Muhammad was born about 570. His father died near the time of his birth, and he lost his mother when he was 6. He was cared for briefly by his grandfather and then raised by Abu Talib, his uncle, who was also head of the prominent Hashim clan in Mecca.
In the closing decades of the sixth century, a thriving trade network spread from Saudi Arabia north to Syria, east as far as India, and into northern Africa. Early Muslim histories report that Muhammad traveled with his uncle on trading journeys as far as Syria.
Muhammad most likely learned about Christianity through contacts with Christians along the trade routes of the Middle East. Unfortunately, traders were seldom reliable theologians. Muhammad gained a grasp of monotheism from his Christian and Jewish acquaintances, but he never understood the orthodoxies of either religion.
Marked for greatness
Muslims, of course, do not believe that any earthly influences tainted Muhammad's message. He was a prophet and spoke solely for God, though only a prescient few recognized this at first.
In one famous Muslim legend, Muhammad encountered a Syrian Christian monk named Bahira on the caravan trail. According to Ibn Ishaq, the famous biographer of Muhammad, Bahira was expecting to see a prophet when Abu Talib's company visited him.

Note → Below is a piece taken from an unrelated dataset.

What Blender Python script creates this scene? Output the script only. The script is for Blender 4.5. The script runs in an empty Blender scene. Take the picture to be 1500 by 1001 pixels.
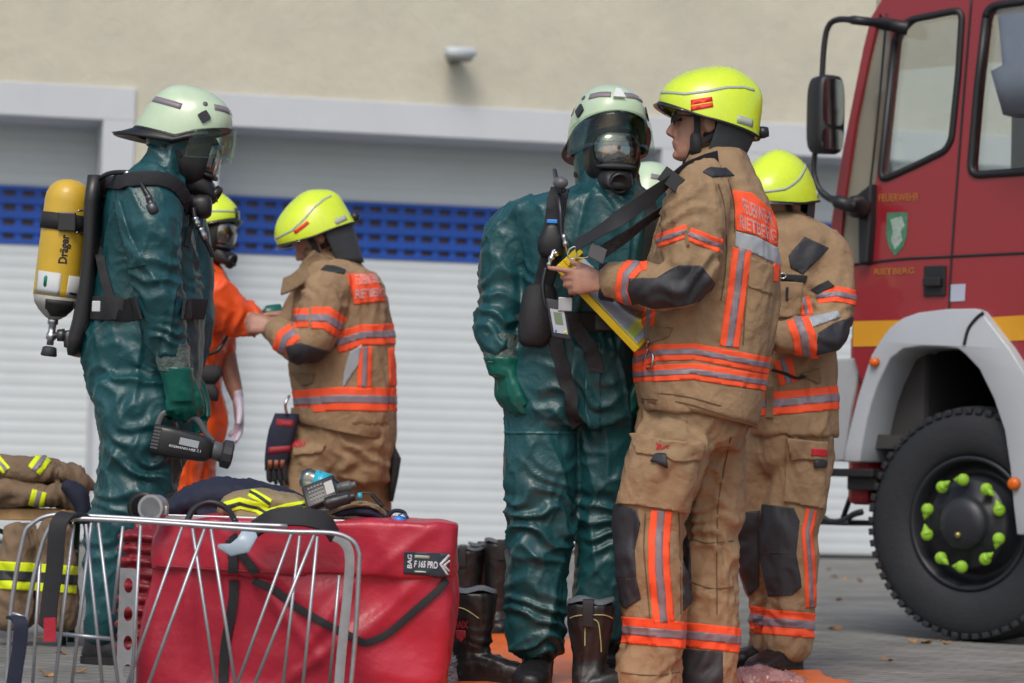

No one seemed to fit the prophetic description, though, so Bahira implored everyone from the caravan to come to the feast he had prepared. Bahira called in Muhammad and questioned him about his spiritual life. Then the monk "looked at his back and saw the seal of prophethood [some physical mark] between his shoulders." Bahira then told Abu Talib to take his nephew home "and guard him carefully against the Jews." He also reportedly told him that "a great future lies before this nephew of yours."
According to Muslim tradition, Muhammad's life changed forever in the year 610, on the seventeenth night of the Arabic month Ramadan, when the angel Gabriel called him to be a prophet of God (Allah). Muhammad's first wife, the wealthy widow Khadijah, and a few friends affirmed his newfound monotheism, but he met fierce resistance in polytheistic Mecca.
Allah confirmed Muhammad's prophethood in 620, bringing him by night to Jerusalem. There he conversed with Jesus, Moses, and Abraham. Then, according to the Qur'an, Muhammad and his angel companion were taken by ladder (called a miraj) to the seventh heaven. Muslims believe that the Dome of the Rock was built on the site of his ascension.